True, the Obamas are wealthy--much more so than I, for instance--but by white folks' standards, their means are still relatively modest, and since it takes wealth to participate in national politics, they've come a long way, baby (largely by dint of their own efforts). And I can understand perfectly well what Michelle Obama meant: a black man, of mixed race ancestry, is for the first time being taken really seriously at the highest levels of national American politics. [No, I am not discounting Jesse Jackson and others who've run before--without them blazing the trail, Obama would not have been able to get to where he is--but I don't think anyone except naive idealists gave Jackson's try for the presidency any serious chances of success. Obama has a more than serious chance at success. He's actually well ahead of McCain in several very significant national polls.--Ed.] This is a cause for celebration, as it means that significant portions of the American body politic have gotten past the prejudices of the past.

But it's also perfectly clear why people like Cindy McCain and Rush Limbaugh snipe at Obama's comment. Their vast monetary resources have insulated them from the daily realities many of us face.
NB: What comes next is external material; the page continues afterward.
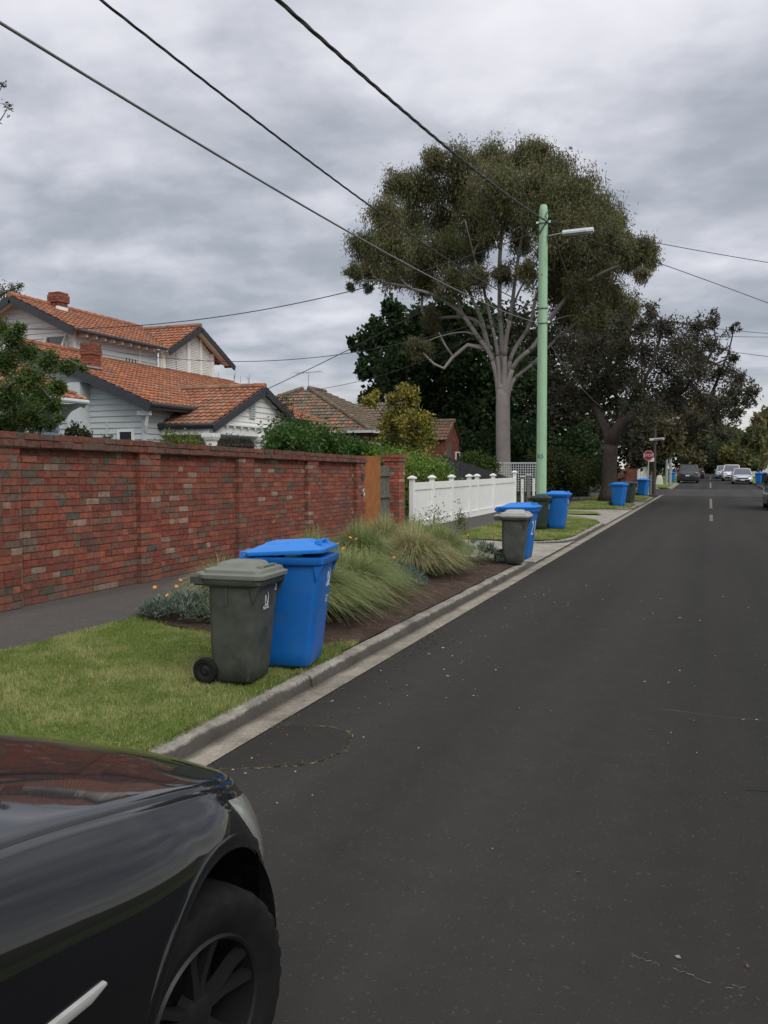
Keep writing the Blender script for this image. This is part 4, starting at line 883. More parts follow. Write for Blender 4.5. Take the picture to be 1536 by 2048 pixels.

It's easy to be a patriot when you're on the receiving end of the country's largesse, and not the ones being squeezed. You can afford to lobby to put the country's financial burdens on people other than you: those the least able to afford it. McCain inherited her money--and the profit she stands to make from the potential sale of Anheuser Busch to a foreign company is not only obscene, it strikes me as being un-American. How can you take Budweiser and sell it into overseas control? You can if your fundamental loyalty is to making money and not to your country's well-being and self-image. Yes, Limbaugh "earned" his money by spewing hatred at anyone not of the Radical Right, but he's obviously forgotten his roots. He started out wanting to be a rock n' roll DJ, but he failed at that--and ever since, he's taken out his revenge against those who rejected him as a DJ by slamming those of us who, in his perception, share the values of the people who rejected him.

In some ways, they are no different from the people who make money off their profession of their Christian faith. Not just the televangelists (who are all charlatans and con men and women), but people like Thomas Kincade, the self-styled "Painter of Light." Not only did he not invent the painting technique he claims to have invented (Impressionists were doing it 100 years ago, people), he seems to think he's justified in charging hundreds of dollars for a single lithograph--that's a print, not an original--of his paintings because gullible people will pay that much for them: people who are moved by his "sincere" Christianity and his thankfulness for all of God's blessings that have rained down upon him (apparently because of his artistic talent and because he's such a good and faithful believer).

I'd like to see just how much of a good Christian he'd be if his lovely home in Carmel-By-The-Sea, California, and his family, and his bank accounts, and everything else were taken away from him. It's easy to preach the Protestant version of the Gospel, which I call the Gospel of Prosperity, when one is more than financially comfortable. That doesn't have a lot to do with Jesus, frankly. I think the Jesuits are much closer to the Truth when they say that the reason Jesus came to Earth was to "comfort the afflicted and afflict the comfortable." At least that's more consistent with what I read in the Bible than what the rich folk read--and don't--in theirs.

Lest you think I've gone completely off topic, my point is that all this demonstrates that people who have never known want, or the feeling of being a second-class citizen--or who have known it, but who've escaped it and deliberately forgotten it--seem totally unable to get outside their own heads and even try to understand what people who aren't "just like them" are saying. And why.

Someone wrote an op-ed column about this recently (I think it may have been Leonard Pitts, Jr., but I cannot remember--my apologies) in terms of race relations. Surveys show that white people, by and large, look at the past 40-50 years and see how much better things are now: no more legislative bans on interracial marriage, no more sitting in the back of the bus, and so on. They thus think that the civil rights problems of the past have been solved. As a result, many are amenable to the idea of ending affirmative action and other programs (that were the only reasons any of these situations have improved in the first place).

Blacks, on the other hand, mostly see how far they still have to go: most are still stuck in the mire of economic segregation, with poorer neighborhoods, lesser quality schools, fewer opportunities to break out of such straits, and (worst of all) the intractable attitudes of those who couldn't care less. The difference is as stark as night and day. The problem is that there's no level playing field on which to start. I'm not exactly enamored of affirmative action--I would prefer that Supreme Court Justice John Marshall Harlan's famous dissent in Plessy v. Ferguson be true, that "our Constitution [be] color blind," but until everybody starts by being able to attend the same high quality schools and living in decent housing, I don't see any way to get rid of it. It's not perfect, but it's the best alternative we have to make up for even some of the inequities and injustices of the past.

But back to the root of the problem: people are talking past each other instead of to each other. There's no true communication when that happens. Each side has presuppositions that inform its point of view. The side with less power knows what the other side's presuppositions are--it has to, in order to survive. The side with more power, however, doesn't know and doesn't care about the other side's presuppositions. It doesn't need to know or care; it already has more power, so it feels free to ignore anything challenging its world view. But remember: might does NOT make right.

If we want to make the reality of America better reflect the ideals of America (you know, to form a "more perfect union"), however, we need to get those with the social, economic, and political power to stop sniping at those with whom they disagree and start examining--and trying to understand--why others disagree with them. Oh, and to make Cindy McCain stop plagiarizing cookie recipes.